3. The Commission on Mineral Resources shall, by regulation,
establish the administrative fee required pursuant to subsection 2 in an
amount not to exceed 20 cents for each barrel of oil or each 50,000 cubic
feet of natural gas.
[15:202:1953]—(NRS A 1971, 207; 1977, 1162; 1983, 399, 2086; 1989,
1595; 1991, 1781; 1993, 1698; 1999, 892 , 3632 ; 2001, 66 )
INTERSTATE COMPACT TO CONSERVE OIL AND GAS
The Governor is
authorized and directed, for and in the name of the State of Nevada, to
join with the other states in the Interstate Compact to Conserve Oil and
Gas, which was heretofore executed in the city of Dallas, Texas, on
February 16, 1935, and which is now on deposit with the Department of
State of the United States, and which has been extended to September 1,
1955, all with the consent of the Congress of the United States.
[1:42:1955]
The Interstate
Compact to Conserve Oil and Gas referred to in NRS 522.160 is as follows:
AN INTERSTATE COMPACT TO CONSERVE OIL AND GAS
Article I
This agreement may become effective within any compacting state at
any time as prescribed by that state, and shall become effective within
those states ratifying it whenever any three of the States of Texas,
Oklahoma, California, Kansas and New Mexico have ratified and Congress
has given its consent. Any oil producing state may become a party hereto
as hereinafter provided.
Article II
The purpose of this Compact is to conserve oil and gas by the
prevention of physical waste thereof from any cause.
Article III
Each state bound hereby agrees that within a reasonable time it
will enact laws, or if laws have been enacted, then it agrees to continue
the same in force, to accomplish within reasonable limits the prevention
of:
(a) The operation of any oil well with an inefficient gas-oil ratio.
(b) The drowning with water of any stratum capable of producing oil
or gas, or both oil and gas in paying quantities.
(c) The avoidable escape into the open air or the wasteful burning
of gas from a natural gas well.
(d) The creation of unnecessary fire hazards.
(e) The drilling, equipping, locating, spacing or operating of a
well or wells so as to bring about physical waste of oil or gas or loss
in the ultimate recovery thereof.
(f) The inefficient, excessive or improper use of the reservoir
energy in producing any well.
The enumeration of the foregoing subjects shall not limit the scope
of the authority of any state.
Article IV
Each state bound hereby agrees that it will, within a reasonable
time, enact statutes, or if such statutes have been enacted, then it will
continue the same in force, providing in effect that oil produced in
violation of its valid oil and/or gas conservation statutes, or any valid
rule, order or regulation promulgated thereunder, shall be denied access
to commerce; and providing for stringent penalties for the waste of
either oil or gas.
Article V
It is not the purpose of this Compact to authorize the states
joining herein to limit the production of oil or gas for the purpose of
stabilizing or fixing the price thereof, or create or perpetuate
monopoly, or to promote regimentation, but is limited to the purpose of
conserving oil and gas and preventing the avoidable waste thereof within
reasonable limitations.
Article VI
Each state joining herein shall appoint one representative to a
commission hereby constituted and designated as the Interstate Oil
Compact Commission, the duty of which said Commission shall be to make
inquiry and ascertain from time to time such methods, practices,
circumstances and conditions as may be disclosed for bringing about
conservation and the prevention of physical waste of oil and gas, and at
such intervals as said Commission deems beneficial it shall report its
finding and recommendations to the several states for adoption or
rejection.
The Commission shall have power to recommend the coordination of
the exercise of the police powers of the several states within their
several jurisdictions to promote the maximum ultimate recovery from the
petroleum reserves of said states, and to recommend measures for the
maximum ultimate recovery of oil and gas. Said Commission shall organize
and adopt suitable rules and regulations for the conduct of its business.

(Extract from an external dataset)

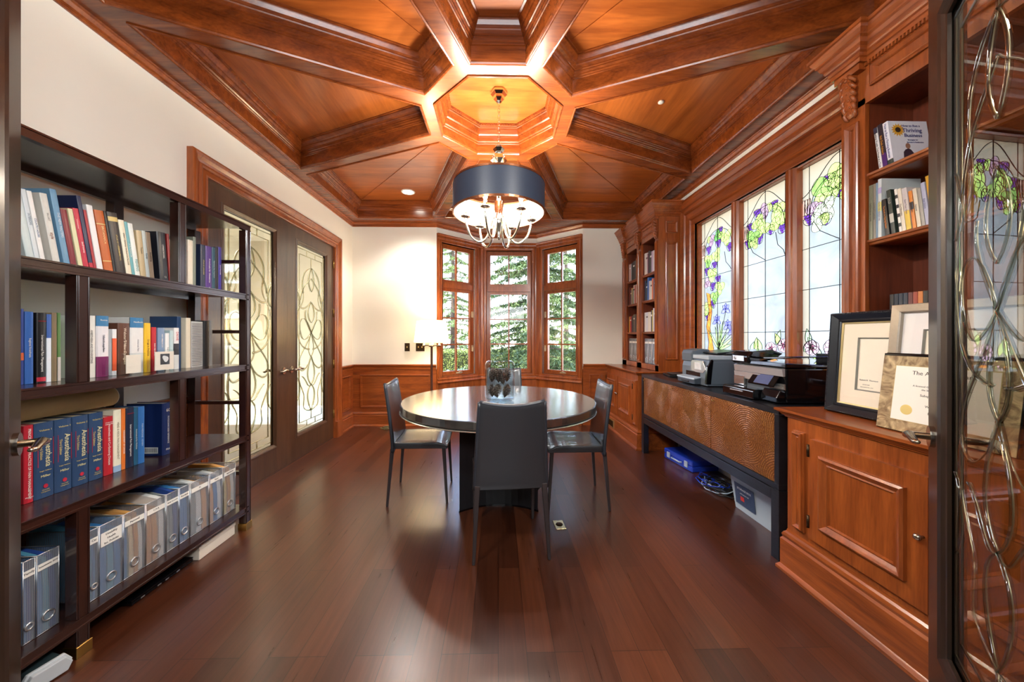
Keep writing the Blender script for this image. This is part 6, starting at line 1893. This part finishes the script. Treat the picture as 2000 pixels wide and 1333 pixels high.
dup(c0, (.065, 3.62, 0), (0, 0, R(180)), 'grey leather chair on the window side of the table, mostly hidden', GC)

# ---- glass jar of pine cones
jar_glass = glass_mat('jar_glass', (238, 243, 246), .02, ior=1.75)
JX, JY = .012, 2.70
t = thing('glass_jar', 'clear glass jar of pine cones in the middle of the table', 'jar', (JX, JY, .750))
q = MB()
prof = [(.001, .004), (.095, .004), (.112, .012), (.117, .035), (.117, .275), (.112, .300), (.098, .314), (.085, .316), (.083, .313), (.094, .308), (.106, .296), (.1125, .274), (.1125, .036), (.106, .018), (.001, .014)]
q.lathe(prof, 56, cap=False)
obj('glass_wall', q, jar_glass, t)
cone_d = plain('pine_cone_scale', (74, 56, 46), .7, noise=.35, nscale=60)
cone_t = plain('pine_cone_tip', (150, 122, 94), .75, noise=.2, nscale=80)
def make_cone(loc, rot, sc_, label):
    c = thing('pine_cone', label, 'pine cone', loc, 0, 'pine cones in the glass jar', rot)
    L = .115 * sc_; Rm = .036 * sc_
    q = MB(); q.lathe([(.001, -L * .5)] + [(Rm * .55 * math.sin(PI * (k + .5) / 9) ** .7, -L * .5 + L * (k + .5) / 9) for k in range(9)] + [(.001, L * .5)], 10); obj('core', q, cone_d, c)
    q = MB(); k = 0; n_ = 72
    for k in range(n_):
        f_ = (k + .5) / n_
        a = k * 2.39996; z = -L * .48 + L * .96 * f_
        r0 = Rm * .4 * math.sin(PI * f_) ** .6; r1 = Rm * (math.sin(PI * (f_ * .92 + .04)) ** .75) + .002
        wv = .0075 * sc_ * (.5 + .6 * math.sin(PI * f_))
        ca, sa = math.cos(a), math.sin(a)
        up_ = .010 * sc_
        def pt(r_, s, dz): return (r_ * ca - s * sa, r_ * sa + s * ca, z + dz)
        vs = [pt(r0, -wv * .5, 0), pt(r0, wv * .5, 0), pt(r1, wv, up_ * .7), pt(r1 + .003, 0, up_), pt(r1, -wv, up_ * .7), pt(r0, 0, .003), pt(r1, 0, up_ * .7 + .004 * sc_)]
        q.add(vs, [(0, 5, 6, 4), (5, 1, 2, 6), (0, 4, 3, 2, 1)], 0)
        q.add([vs[4], vs[6], vs[2], vs[3]], [(0, 3, 1), (3, 2, 1)], 1)
    obj('scales', q, [cone_d, cone_t], c, fixn=False)
    return c
cz = .750 + .016
cone0 = None
NAMES = {0: 'front right', 72: 'back right', 144: 'back', 216: 'left', 288: 'front left'}
k = 0
for layer, zz, r0, off, sc_ in (('lower', .058, .064, -40, .84), ('upper', .172, .058, -75, .92)):
    for j in range(5 if layer == 'lower' else 4):
        a = R(off + j * (72 if layer == 'lower' else 90))
        lb = '%s pine cone in the %s layer of the jar' % ((['front right', 'right', 'back', 'left', 'front left'] if layer == 'lower' else ['front', 'right', 'back', 'left'])[j], layer)
        rot = (.30 * math.sin(k * 2.1), .30 * math.cos(k * 1.7), k * 1.3)
        loc = (JX + r0 * math.cos(a), JY + r0 * math.sin(a), cz + zz + .012 * (j % 2) * (layer == 'upper'))
        if cone0 is None:
            cone0 = make_cone(loc, rot, 1.0, lb); cone0.scale = (sc_, sc_, sc_)
        else: dup(cone0, loc, rot, lb, 'pine cones in the glass jar', (sc_, sc_, sc_ * (1.08 if layer == 'upper' else 1)))
        k += 1

# ---- floor lamp
t = thing('floor_lamp', 'floor lamp with a lit cream drum shade beside the bay windows', 'lamp', (-.865, 4.45, 0))
q = MB(); q.lathe([(.001, 0), (.140, 0), (.142, .008), (.135, .018), (.03, .026), (.014, .04), (.001, .04)], 40); obj('base', q, nickel, t)
q = MB(); q.lathe([(.0155, .03), (.0155, 1.12), (.022, 1.125), (.022, 1.14), (.010, 1.15), (.008, 1.45), (.001, 1.46)], 20); obj('pole', q, nickel, t)
q = MB(); q.box(-.10, .10, -.008, .008, 1.135, 1.150); q.box(-.008, .008, -.10, .10, 1.135, 1.150)
for a, b in ((-.10, 0), (.10, 0), (0, -.10), (0, .10)): q.lathe([(.018, 1.128), (.020, 1.150), (.014, 1.155), (.014, 1.20)], 14, (a, b, 0))
obj('cross_arms', q, nickel, t)
m_, n_, b_ = newmat('linen_lamp_shade'); n_.nodes.remove(b_)
tl = n_.nodes.new('ShaderNodeBsdfTranslucent'); tl.inputs[0].default_value = srgb(252, 236, 200)
df = n_.nodes.new('ShaderNodeBsdfDiffuse'); df.inputs[0].default_value = srgb(246, 236, 214)
ms = n_.nodes.new('ShaderNodeMixShader'); ms.inputs[0].default_value = .6
n_.links.new(df.outputs[0], ms.inputs[1]); n_.links.new(tl.outputs[0], ms.inputs[2]); n_.links.new(ms.outputs[0], n_.nodes['Material Output'].inputs[0])
q = MB(); q.lathe([(.226, 1.178), (.184, 1.464)], 56, cap=False); so = obj('lamp_shade', q, m_, t)
q = MB(); q.tube([(.226 * math.cos(k * PI / 24), .226 * math.sin(k * PI / 24), 1.178) for k in range(48)], .003, 6, closed=True); q.tube([(.184 * math.cos(k * PI / 24), .184 * math.sin(k * PI / 24), 1.464) for k in range(48)], .003, 6, closed=True)
obj('shade_trim', q, plain('shade_tape', (206, 186, 140), .7), so)
for k in range(3):
    a = k * 2 * PI / 3
    q = MB(); q.ball((.07 * math.cos(a), .07 * math.sin(a), 1.30), .028, 14, sz=1.3); obj('bulb', q, bulb_m, t)
lamp('floor_lamp_bulb_light', 'POINT', (-.865, 4.45, 1.38), 6, (1.0, .82, .58), .06)

# ---- small fixtures
for (x0, x1, lb) in ((-1.316, -1.245, 'single dark bronze switch plate left of the floor lamp'), (-1.159, -1.037, 'double dark bronze switch plate behind the lamp shade')):
    t = thing('switch_plate', lb, 'light switch', ((x0 + x1) / 2, YB, 1.11))
    w_ = x1 - x0
    q = MB(); q.box(-w_ / 2, w_ / 2, -.006, 0, -.057, .057); obj('plate', q, bronze, t, bev=.002)
    for k in range(1 if w_ < .1 else 2):
        xx = 0 if w_ < .1 else (-.025 + .05 * k)
        q = MB(); q.box(xx - .005, xx + .005, -.016, -.005, -.010, .012); obj('toggle', q, plain('ivory_toggle', (206, 180, 120), .4), t)
t = thing('floor_outlet', 'rectangular brass outlet plate set in the floor right of the near chair', 'outlet', (.405, 2.26, 0), R(4))
q = MB(); q.box(-.034, .034, -.052, .052, 0, .006); obj('plate', q, plain('bright_brass_plate', (214, 196, 150), .25, .8), t, bev=.0015)
q = MB(); q.lathe([(.001, .008), (.022, .008), (.024, .006)], 24); obj('socket', q, bronze, t)
q = MB()
for yy in (-.040, .040): q.lathe([(.001, .0075), (.004, .007), (.0045, .006)], 10, (0, yy, 0))
obj('screws', q, nickel, t)
t = thing('power_plug', 'black plug and short cord on the floor behind the right front chair leg', 'plug', (.372, 2.66, 0))
q = MB(); q.box(-.025, .035, -.015, .015, 0, .022); obj('plug_body', q, black_plastic, t, bev=.003)
q = MB(); q.tube([(.0, .0, .02), (.005, .0, .06), (.02, .01, .10), (-.01, .03, .13), (-.03, .06, .06), (-.05, .12, .006), (-.04, .18, .005)], .004, 6); obj('cord', q, black_plastic, t)
t = thing('cord_bundle', 'small heap of thin brown cord on the floor by the left wainscot', 'cord', (-1.50, 4.68, 0))
for k in range(3):
    q = MB(); q.tube([((.10 - .02 * k) * math.cos(j * .5 + k) * (1 + .2 * math.sin(j)), .05 * math.sin(j * .5 + k), .006 + .012 * abs(math.sin(j * .7 + k)) + .006 * k) for j in range(24)], .004, 6); obj('cord_loop', q, plain('olive_cord', (120, 108, 72), .6), t)
# ================================================================== OUTDOORS
def leafmat(name, a, b_):
    m, n, b = newmat(name)
    tcn = n.nodes.new('ShaderNodeTexCoord'); nz = n.nodes.new('ShaderNodeTexNoise'); nz.inputs['Scale'].default_value = 3.0; nz.inputs['Detail'].default_value = 4
    n.links.new(tcn.outputs['Object'], nz.inputs[0])
    mx = n.nodes.new('ShaderNodeMix'); mx.data_type = 'RGBA'; mx.inputs[6].default_value = srgb(*a); mx.inputs[7].default_value = srgb(*b_)
    n.links.new(nz.outputs[0], mx.inputs[0]); n.links.new(mx.outputs[2], b.inputs['Base Color'])
    b.inputs['Roughness'].default_value = .7
    return m
spruce_m = leafmat('spruce_needles', (58, 80, 50), (122, 142, 84))
hedge_m = leafmat('hedge_leaves', (66, 86, 34), (146, 158, 76))
thin_m = leafmat('larch_needles', (84, 106, 56), (140, 154, 92))
bark = plain('tree_bark', (84, 70, 58), .9, noise=.3, nscale=20, bump=.5)
q = MB(); q.box(-40, 40, 5.6, 70, -.40, -.30)
struct('ground', q, leafmat('mulch_ground', (150, 128, 96), (206, 188, 150)))
def clear_of_sight(): pass
def conifer(name, x, y, h_, base, spread, nb, label, mat, seed, tw=20, dens=1.0, droop=.25):
    rnd = random.Random(seed)
    t = thing(name, label, 'tree', (x, y, -.32), 0, 'trees outside the bay windows')
    q = MB(); q.tube([(0, 0, 0), (.02, 0, h_ * .4), (0, .02, h_ * .8), (0, 0, h_)], [.13, .10, .05, .01], 8); obj('trunk', q, bark, t)
    br = MB(); fo = MB()
    for k in range(nb):
        f_ = (k + rnd.random()) / nb
        z = base + (h_ - base) * f_
        L = spread * (1 - f_ * .85) * rnd.uniform(.75, 1.1)
        a = k * 2.39996 + rnd.uniform(-.4, .4)
        pts = []
        for j in range(6):
            u_ = j / 5
            pts.append(Vector((L * u_ * math.cos(a), L * u_ * math.sin(a), z + L * (.10 * u_ - droop * u_ * u_ * 1.6 + .10 * u_ ** 3))))
        br.tube(pts, [.020, .017, .014, .010, .007, .004], 5)
        n_ = int(tw * dens * (.5 + L / spread))
        for j in range(n_):
            u_ = rnd.uniform(.12, 1.0)
            i_ = min(4, int(u_ * 5)); p = pts[i_].lerp(pts[i_ + 1], u_ * 5 - i_)
            side = rnd.choice((-1, 1)); ln_ = rnd.uniform(.18, .42) * (1.1 - .5 * u_)
            aa = a + side * rnd.uniform(.5, 1.2)
            e_ = p + Vector((math.cos(aa) * ln_, math.sin(aa) * ln_, -rnd.uniform(.02, .28) * ln_ * 2))
            # a twig carries needle tufts: narrow leaf blades in two crossed planes
            for s in range(7):
                w_ = (s + .5) / 7; c = p.lerp(e_, w_)
                for r_ in range(2):
                    dv = Vector((rnd.uniform(-1, 1), rnd.uniform(-1, 1), rnd.uniform(-.9, .5))).normalized() * rnd.uniform(.05, .10)
                    sv = dv.cross(Vector((rnd.uniform(-1, 1), rnd.uniform(-1, 1), 1))).normalized() * .013
                    fo.add([c - sv, c + sv, c + dv + sv * .4, c + dv - sv * .4], [(0, 1, 2, 3)])
    obj('branches', br, bark, t); obj('needles', fo, mat, t, fixn=False)
    return t
conifer('spruce_tree', .85, 8.0, 7.0, .6, 2.05, 120, 'drooping spruce filling the middle bay window', spruce_m, 3, 30, 1.6)
conifer('spruce_tree', 4.4, 8.1, 7.5, 1.1, 1.6, 46, 'spruce standing right of the one in the middle window', spruce_m, 8, 20)
conifer('larch_tree', -1.75, 13.2, 6.2, .6, 1.8, 80, 'thin pale conifer in the left bay window', thin_m, 12, 26)
conifer('larch_tree', -4.6, 15.0, 6.0, .8, 1.8, 50, 'distant conifer at the left of the left bay window', thin_m, 17, 20)
conifer('larch_tree', 2.9, 14.6, 7.0, .5, 2.1, 60, 'distant conifer behind the hedge to the right', thin_m, 23, 26)
def hedge(name, x0, x1, y0, y1, z0, z1, label, n_, seed):
    rnd = random.Random(seed)
    t = thing(name, label, 'hedge', (0, 0, 0))
    q = MB(); q.box(x0 + .1, x1 - .1, y0 + .12, y1 - .1, z0, z1 - .10); obj('inner_twigs', q, plain('hedge_inside', (44, 50, 26), .9, noise=.4, nscale=14), t)
    q = MB()
    for k in range(n_):
        f_ = rnd.random()
        x = rnd.uniform(x0, x1)
        if f_ < .65: p = Vector((x, y0 + rnd.uniform(0, .16), rnd.uniform(z0, z1)))
        else: p = Vector((x, rnd.uniform(y0, y1), z1 - rnd.uniform(0, .12)))
        d = Vector((rnd.uniform(-1, 1), rnd.uniform(-1, .4), rnd.uniform(-.4, 1))).normalized() * rnd.uniform(.03, .065)
        s = d.cross(Vector((rnd.uniform(-1, 1), rnd.uniform(-1, 1), rnd.uniform(-1, 1)))).normalized() * .014
        q.add([p, p + d * .5 + s, p + d, p + d * .5 - s], [(0, 1, 2, 3)])
    obj('leaves', q, hedge_m, t, fixn=False)
hedge('hedge', -4.2, 4.6, 10.2, 11.2, -.3, .86, 'clipped green hedge across the garden outside the bay', 26000, 4)
q = MB(); q.box(-16, 16, 17.5, 23, -.30, -.27); struct('ground_path', q, plain('pale_driveway', (226, 222, 214), .8))
t = thing('garden_post', 'white leaning marker post in the garden bed, left window', 'post', (-1.18, 7.6, -.30))
q = MB(); q.bar((0, 0, 0), (.06, .02, .82), .05, .05); q.bar((.09, 0, 0), (.13, .02, .62), .045, .045); obj('stakes', q, plain('white_stake', (232, 232, 228), .6), t)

No action shall be taken by the Commission except: (1) By the
affirmative votes of the majority of the whole number of the compacting
states, represented at any meeting, and (2) by a concurring vote of a
majority in interest of the compacting states at said meeting, such
interest to be determined as follows: Such vote of each state shall be in
the decimal proportion fixed by the ratio of its daily average production
during the preceding calendar half-year to the daily average production
of the compacting states during said period.
Article VII
No state by joining herein shall become financially obligated to
any other state, nor shall the breach of the terms hereof by any state
subject such state to financial responsibility to the other states
joining herein.
Article VIII
This Compact shall expire September 1, 1937. But any state joining
herein may, upon sixty (60) days notice, withdraw herefrom.
The representatives of the signatory states have signed this
agreement in a single original, which shall be deposited in the archives
of the Department of State of the United States, and a duly certified
copy shall be forwarded to the Governor of each of the signatory states.
This Compact shall become effective when ratified and approved as
provided in Article I. Any oil producing state may become a party hereto
by affixing its signature to a counterpart to be similarly deposited,
certified and ratified.
Done in the City of Dallas, Texas, this sixteenth day of February,
1935.
[2:42:1955]
1. The Governor is authorized and empowered, for and in the name
of the State of Nevada, to execute agreements for the further extension
of the expiration date of the Interstate Compact to Conserve Oil and Gas,
and to determine if and when it shall be to the best interest of the
State of Nevada to withdraw from the Compact following a notice of 60
days as provided by its terms.
2. In the event of withdrawal, the Governor or any succeeding
Governor may thereafter, in his discretion, effect the reentry of the
State into the Compact as herein provided.
[3:42:1955]
1. The Governor shall be the official representative of the State
of Nevada on the Interstate Oil Compact Commission provided for in the
Interstate Compact to Conserve Oil and Gas and shall exercise and perform
for the State all of the powers and duties as a member of the Interstate
Oil Compact Commission.
2. The Governor shall have the authority to appoint an assistant
representative who shall act in his stead as the official representative
of the State as a member of the Commission. His official representative,
if not already a state official, shall take the oath of office prescribed
by the Constitution and file the same with the Secretary of State.